* [WHAT IS ASKED]
Return all of the lines below exactly as they are.

********

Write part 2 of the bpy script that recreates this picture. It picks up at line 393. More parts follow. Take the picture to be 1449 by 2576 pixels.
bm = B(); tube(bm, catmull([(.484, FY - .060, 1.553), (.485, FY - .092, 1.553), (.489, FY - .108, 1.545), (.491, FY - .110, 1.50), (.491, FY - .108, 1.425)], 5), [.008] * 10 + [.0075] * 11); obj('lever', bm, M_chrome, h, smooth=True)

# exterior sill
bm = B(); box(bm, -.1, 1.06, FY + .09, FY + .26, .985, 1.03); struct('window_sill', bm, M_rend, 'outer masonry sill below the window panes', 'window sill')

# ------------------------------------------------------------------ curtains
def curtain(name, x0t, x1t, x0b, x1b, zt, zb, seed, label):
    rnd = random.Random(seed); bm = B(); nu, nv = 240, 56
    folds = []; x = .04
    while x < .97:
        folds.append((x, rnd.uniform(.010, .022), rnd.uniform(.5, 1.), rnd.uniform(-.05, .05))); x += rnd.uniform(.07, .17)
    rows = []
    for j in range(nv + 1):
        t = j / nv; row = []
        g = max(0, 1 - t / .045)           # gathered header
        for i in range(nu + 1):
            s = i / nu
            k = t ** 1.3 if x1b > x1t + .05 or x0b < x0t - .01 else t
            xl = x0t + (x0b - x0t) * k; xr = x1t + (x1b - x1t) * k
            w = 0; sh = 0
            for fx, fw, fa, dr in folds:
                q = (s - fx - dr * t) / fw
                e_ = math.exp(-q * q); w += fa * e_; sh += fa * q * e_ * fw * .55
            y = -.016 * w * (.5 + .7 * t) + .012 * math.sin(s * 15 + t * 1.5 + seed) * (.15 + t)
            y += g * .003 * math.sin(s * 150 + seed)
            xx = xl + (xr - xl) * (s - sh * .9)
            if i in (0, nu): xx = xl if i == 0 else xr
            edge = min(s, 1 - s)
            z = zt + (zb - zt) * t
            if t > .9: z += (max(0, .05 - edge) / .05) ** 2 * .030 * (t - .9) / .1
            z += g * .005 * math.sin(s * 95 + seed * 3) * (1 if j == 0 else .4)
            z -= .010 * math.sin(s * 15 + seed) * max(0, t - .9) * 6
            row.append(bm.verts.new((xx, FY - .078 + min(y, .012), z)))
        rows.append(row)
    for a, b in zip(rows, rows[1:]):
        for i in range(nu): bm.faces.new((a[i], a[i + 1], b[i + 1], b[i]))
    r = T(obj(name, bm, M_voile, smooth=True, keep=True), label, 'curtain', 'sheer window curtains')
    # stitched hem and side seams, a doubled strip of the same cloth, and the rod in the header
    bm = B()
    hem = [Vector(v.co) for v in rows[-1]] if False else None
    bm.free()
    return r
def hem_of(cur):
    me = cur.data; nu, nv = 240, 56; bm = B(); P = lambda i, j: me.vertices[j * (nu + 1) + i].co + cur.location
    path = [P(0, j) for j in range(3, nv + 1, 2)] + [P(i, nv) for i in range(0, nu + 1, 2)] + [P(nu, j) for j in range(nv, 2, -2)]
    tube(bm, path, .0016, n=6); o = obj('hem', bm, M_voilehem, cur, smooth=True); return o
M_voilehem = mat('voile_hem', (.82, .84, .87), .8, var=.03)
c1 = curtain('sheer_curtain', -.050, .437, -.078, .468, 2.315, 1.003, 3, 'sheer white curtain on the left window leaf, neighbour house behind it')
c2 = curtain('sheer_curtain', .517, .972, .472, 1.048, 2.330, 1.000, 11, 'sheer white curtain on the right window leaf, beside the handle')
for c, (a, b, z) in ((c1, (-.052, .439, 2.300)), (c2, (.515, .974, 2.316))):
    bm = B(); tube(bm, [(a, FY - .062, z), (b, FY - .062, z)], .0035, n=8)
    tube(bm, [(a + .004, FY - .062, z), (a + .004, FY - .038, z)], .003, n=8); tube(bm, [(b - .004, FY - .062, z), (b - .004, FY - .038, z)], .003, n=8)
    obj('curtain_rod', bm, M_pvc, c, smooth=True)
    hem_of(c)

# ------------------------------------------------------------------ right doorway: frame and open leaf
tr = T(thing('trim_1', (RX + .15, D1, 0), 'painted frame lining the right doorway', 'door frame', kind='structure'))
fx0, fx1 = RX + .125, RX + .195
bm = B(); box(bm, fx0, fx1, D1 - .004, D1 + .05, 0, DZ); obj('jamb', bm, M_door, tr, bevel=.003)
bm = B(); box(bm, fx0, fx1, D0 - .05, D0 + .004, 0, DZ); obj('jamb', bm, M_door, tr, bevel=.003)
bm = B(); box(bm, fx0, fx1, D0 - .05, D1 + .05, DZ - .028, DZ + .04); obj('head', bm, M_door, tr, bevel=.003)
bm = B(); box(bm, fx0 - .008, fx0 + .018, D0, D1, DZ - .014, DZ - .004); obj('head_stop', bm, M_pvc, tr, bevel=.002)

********

* [ANSWER TO THE EXERCISE]
Write part 2 of the bpy script that recreates this picture. It picks up at line 393. More parts follow. Take the picture to be 1449 by 2576 pixels.
bm = B(); tube(bm, catmull([(.484, FY - .060, 1.553), (.485, FY - .092, 1.553), (.489, FY - .108, 1.545), (.491, FY - .110, 1.50), (.491, FY - .108, 1.425)], 5), [.008] * 10 + [.0075] * 11); obj('lever', bm, M_chrome, h, smooth=True)

# exterior sill
bm = B(); box(bm, -.1, 1.06, FY + .09, FY + .26, .985, 1.03); struct('window_sill', bm, M_rend, 'outer masonry sill below the window panes', 'window sill')

# ------------------------------------------------------------------ curtains
def curtain(name, x0t, x1t, x0b, x1b, zt, zb, seed, label):
    rnd = random.Random(seed); bm = B(); nu, nv = 240, 56
    folds = []; x = .04
    while x < .97:
        folds.append((x, rnd.uniform(.010, .022), rnd.uniform(.5, 1.), rnd.uniform(-.05, .05))); x += rnd.uniform(.07, .17)
    rows = []
    for j in range(nv + 1):
        t = j / nv; row = []
        g = max(0, 1 - t / .045)           # gathered header
        for i in range(nu + 1):
            s = i / nu
            k = t ** 1.3 if x1b > x1t + .05 or x0b < x0t - .01 else t
            xl = x0t + (x0b - x0t) * k; xr = x1t + (x1b - x1t) * k
            w = 0; sh = 0
            for fx, fw, fa, dr in folds:
                q = (s - fx - dr * t) / fw
                e_ = math.exp(-q * q); w += fa * e_; sh += fa * q * e_ * fw * .55
            y = -.016 * w * (.5 + .7 * t) + .012 * math.sin(s * 15 + t * 1.5 + seed) * (.15 + t)
            y += g * .003 * math.sin(s * 150 + seed)
            xx = xl + (xr - xl) * (s - sh * .9)
            if i in (0, nu): xx = xl if i == 0 else xr
            edge = min(s, 1 - s)
            z = zt + (zb - zt) * t
            if t > .9: z += (max(0, .05 - edge) / .05) ** 2 * .030 * (t - .9) / .1
            z += g * .005 * math.sin(s * 95 + seed * 3) * (1 if j == 0 else .4)
            z -= .010 * math.sin(s * 15 + seed) * max(0, t - .9) * 6
            row.append(bm.verts.new((xx, FY - .078 + min(y, .012), z)))
        rows.append(row)
    for a, b in zip(rows, rows[1:]):
        for i in range(nu): bm.faces.new((a[i], a[i + 1], b[i + 1], b[i]))
    r = T(obj(name, bm, M_voile, smooth=True, keep=True), label, 'curtain', 'sheer window curtains')
    # stitched hem and side seams, a doubled strip of the same cloth, and the rod in the header
    bm = B()
    hem = [Vector(v.co) for v in rows[-1]] if False else None
    bm.free()
    return r
def hem_of(cur):
    me = cur.data; nu, nv = 240, 56; bm = B(); P = lambda i, j: me.vertices[j * (nu + 1) + i].co + cur.location
    path = [P(0, j) for j in range(3, nv + 1, 2)] + [P(i, nv) for i in range(0, nu + 1, 2)] + [P(nu, j) for j in range(nv, 2, -2)]
    tube(bm, path, .0016, n=6); o = obj('hem', bm, M_voilehem, cur, smooth=True); return o
M_voilehem = mat('voile_hem', (.82, .84, .87), .8, var=.03)
c1 = curtain('sheer_curtain', -.050, .437, -.078, .468, 2.315, 1.003, 3, 'sheer white curtain on the left window leaf, neighbour house behind it')
c2 = curtain('sheer_curtain', .517, .972, .472, 1.048, 2.330, 1.000, 11, 'sheer white curtain on the right window leaf, beside the handle')
for c, (a, b, z) in ((c1, (-.052, .439, 2.300)), (c2, (.515, .974, 2.316))):
    bm = B(); tube(bm, [(a, FY - .062, z), (b, FY - .062, z)], .0035, n=8)
    tube(bm, [(a + .004, FY - .062, z), (a + .004, FY - .038, z)], .003, n=8); tube(bm, [(b - .004, FY - .062, z), (b - .004, FY - .038, z)], .003, n=8)
    obj('curtain_rod', bm, M_pvc, c, smooth=True)
    hem_of(c)

# ------------------------------------------------------------------ right doorway: frame and open leaf
tr = T(thing('trim_1', (RX + .15, D1, 0), 'painted frame lining the right doorway', 'door frame', kind='structure'))
fx0, fx1 = RX + .125, RX + .195
bm = B(); box(bm, fx0, fx1, D1 - .004, D1 + .05, 0, DZ); obj('jamb', bm, M_door, tr, bevel=.003)
bm = B(); box(bm, fx0, fx1, D0 - .05, D0 + .004, 0, DZ); obj('jamb', bm, M_door, tr, bevel=.003)
bm = B(); box(bm, fx0, fx1, D0 - .05, D1 + .05, DZ - .028, DZ + .04); obj('head', bm, M_door, tr, bevel=.003)
bm = B(); box(bm, fx0 - .008, fx0 + .018, D0, D1, DZ - .014, DZ - .004); obj('head_stop', bm, M_pvc, tr, bevel=.002)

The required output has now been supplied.